In gerechtelijke procedures, en ook in de contacten tussen partijen (en veelal hun advocaten), spelen de feiten een belangrijke rol. Dat lijkt vanzelfsprekend maar het is van groot belang de wijze waarop de feiten door de rechter al dan niet worden vastgesteld, altijd in beeld te houden. Heel kort gezegd: wie stelt, bewijst. Iets uitgebreider: de partij die zich op de rechtsgevolgen van bepaalde feiten beroept, zal deze moeten bewijzen, voor zover deze door de wederpartij in voldoende mate worden betwist.

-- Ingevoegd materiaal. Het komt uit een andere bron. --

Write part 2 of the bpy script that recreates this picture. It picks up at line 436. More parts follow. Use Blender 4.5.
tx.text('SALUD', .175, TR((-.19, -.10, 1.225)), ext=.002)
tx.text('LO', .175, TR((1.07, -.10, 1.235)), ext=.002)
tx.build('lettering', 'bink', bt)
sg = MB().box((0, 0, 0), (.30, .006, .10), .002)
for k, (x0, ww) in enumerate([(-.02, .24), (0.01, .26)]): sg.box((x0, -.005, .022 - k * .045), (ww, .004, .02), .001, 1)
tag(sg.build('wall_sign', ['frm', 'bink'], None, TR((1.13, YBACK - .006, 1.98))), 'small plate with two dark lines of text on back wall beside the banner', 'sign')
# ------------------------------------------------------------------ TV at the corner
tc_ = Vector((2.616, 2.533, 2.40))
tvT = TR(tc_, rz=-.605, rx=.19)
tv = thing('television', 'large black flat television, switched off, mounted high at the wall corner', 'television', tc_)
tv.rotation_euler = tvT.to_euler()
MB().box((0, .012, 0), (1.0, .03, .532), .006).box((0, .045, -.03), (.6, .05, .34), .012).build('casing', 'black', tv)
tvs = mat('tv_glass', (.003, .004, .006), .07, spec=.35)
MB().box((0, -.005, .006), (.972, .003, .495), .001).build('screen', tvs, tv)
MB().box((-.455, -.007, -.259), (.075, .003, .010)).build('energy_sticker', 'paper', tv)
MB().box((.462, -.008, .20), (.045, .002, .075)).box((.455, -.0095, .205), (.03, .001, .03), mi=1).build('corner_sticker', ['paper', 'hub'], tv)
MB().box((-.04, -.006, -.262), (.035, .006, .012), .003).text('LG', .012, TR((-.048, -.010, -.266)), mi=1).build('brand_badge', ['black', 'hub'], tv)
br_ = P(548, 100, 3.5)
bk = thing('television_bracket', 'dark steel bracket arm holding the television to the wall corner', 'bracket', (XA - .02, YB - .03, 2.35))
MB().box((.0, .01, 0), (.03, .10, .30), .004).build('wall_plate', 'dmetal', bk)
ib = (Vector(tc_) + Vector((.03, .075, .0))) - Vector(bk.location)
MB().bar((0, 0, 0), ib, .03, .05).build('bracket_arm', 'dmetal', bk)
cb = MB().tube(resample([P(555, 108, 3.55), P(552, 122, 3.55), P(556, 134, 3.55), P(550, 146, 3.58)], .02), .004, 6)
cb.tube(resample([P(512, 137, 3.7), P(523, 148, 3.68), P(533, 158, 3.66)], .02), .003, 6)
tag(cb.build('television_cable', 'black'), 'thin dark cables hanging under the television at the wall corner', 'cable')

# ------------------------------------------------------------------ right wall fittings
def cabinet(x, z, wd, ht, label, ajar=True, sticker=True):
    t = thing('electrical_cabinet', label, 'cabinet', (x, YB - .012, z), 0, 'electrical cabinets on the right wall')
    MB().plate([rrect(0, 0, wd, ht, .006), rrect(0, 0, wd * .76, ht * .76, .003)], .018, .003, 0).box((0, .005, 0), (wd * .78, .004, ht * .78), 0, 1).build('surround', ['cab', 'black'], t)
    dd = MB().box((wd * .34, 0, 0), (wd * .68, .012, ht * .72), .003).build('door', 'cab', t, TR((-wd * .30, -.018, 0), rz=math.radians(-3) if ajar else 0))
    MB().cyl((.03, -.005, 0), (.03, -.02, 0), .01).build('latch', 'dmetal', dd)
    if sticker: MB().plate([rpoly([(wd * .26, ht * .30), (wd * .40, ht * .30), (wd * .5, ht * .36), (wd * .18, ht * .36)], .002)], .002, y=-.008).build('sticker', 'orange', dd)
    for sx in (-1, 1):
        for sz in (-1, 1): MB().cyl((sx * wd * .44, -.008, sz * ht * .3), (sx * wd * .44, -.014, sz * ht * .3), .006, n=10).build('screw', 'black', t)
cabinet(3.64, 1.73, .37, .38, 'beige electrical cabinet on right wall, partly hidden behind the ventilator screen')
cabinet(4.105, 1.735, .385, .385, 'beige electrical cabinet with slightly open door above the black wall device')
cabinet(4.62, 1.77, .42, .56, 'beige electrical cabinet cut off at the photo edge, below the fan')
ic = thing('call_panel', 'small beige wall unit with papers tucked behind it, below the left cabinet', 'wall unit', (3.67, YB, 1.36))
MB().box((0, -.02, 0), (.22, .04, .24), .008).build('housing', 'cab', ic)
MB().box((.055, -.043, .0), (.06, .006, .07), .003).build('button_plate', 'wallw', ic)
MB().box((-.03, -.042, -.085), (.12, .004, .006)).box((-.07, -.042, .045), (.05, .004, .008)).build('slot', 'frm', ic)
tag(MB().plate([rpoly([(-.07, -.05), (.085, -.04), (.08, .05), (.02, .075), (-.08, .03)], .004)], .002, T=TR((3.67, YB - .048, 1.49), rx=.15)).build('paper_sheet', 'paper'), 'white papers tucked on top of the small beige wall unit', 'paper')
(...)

In een conclusie van 2 december 2016 in een aan De Hoge Raad voorgelegde kwestie kwam dit aspect aan de orde. Een mooie uitzetting hoe deze stelplicht precies te begrijpen:
ECLI:NL:PHR:2016:1236, Parket bij de Hoge Raad, 16/00581
“Art. 149 Rv bepaalt in de tweede volzin dat feiten of rechten die door de ene partij zijn gesteld en door de wederpartij niet of niet voldoende zijn betwist, door de rechter als vaststaand moeten worden beschouwd (behoudens uitzonderingen). Het gaat hier om een regel van bewijsrecht met twee dimensies. Enerzijds mag de rechter geen bewijs verlangen van feiten waarvan de juistheid door beide partijen is erkend. Anderzijds mag de rechter gestelde feiten als vaststaand aannemen, indien de wederpartij die feiten onvoldoende heeft betwist. In dat laatste geval neemt de rechter in feite een (impliciete) bewijsbeslissing: het gestelde feit wordt aannemelijk geacht omdat de betwisting onvoldoende (aannemelijk) is, althans het gestelde wordt méér aannemelijk geacht dan de betwisting daarvan. Dit kan zich voordoen als de betwisting te summier is (een ‘blote ontkenning’),niet goed begrijpelijk, inconsistent, onvoldoende gedetailleerd, onvoldoende toegelicht of niet of onvoldoende onderbouwd met bewijsstukken. Bovendien zal de betwisting steekhoudend moeten zijn, dat wil zeggen dat zij de feitelijke of juridische onderbouwing van de vordering moet raken. Steeds gaat het dus om de kwaliteit van de betwisting. Asser wijst er echter op dat de rechter níet mag vergen dat een betwisting altijd een voldoende weerlegging van het gestelde feit meebrengt. Ook kan niet steeds een onderbouwing met bewijsstukken worden gevraagd van de betwistende partij; de rechter moet wel voor ogen houden welke partij de bewijslast draagt. Wat in een concreet geval van een betwistende partij mag worden gevraagd, hangt af van de omstandigheden van het geval, dat wil zeggen: van de ontwikkeling van het processuele debat in het concrete geval. In het algemeen geldt dat hoe concreter, preciezer en beter onderbouwd de stellingen van de ene partij zijn, des te hoger de eisen aan de betwisting van de wederpartij zullen zijn. Er bestaat dus een ‘dynamisch verband’ tussen stellen en betwisten, zo zou men kunnen zeggen.
Voorts is nog op te merken dat onder ‘betwisting’ alles valt wat een partij in de procedure naar voren heeft gebracht in het kader van haar verweer. De rechter mag zich dus niet alleen baseren op het laatste processtuk (in dit geval het proces-verbaal van de comparitie). Evenmin mag de rechter ervan uitgaan dat een bepaald verweer (een ‘betwisting’) is prijsgegeven omdat een partij niet ter comparitie is verschenen of (in de tijd dat nog gere- en dupliceerd werd) omdat een partij heeft afgezien van het nemen van een conclusie van dupliek.”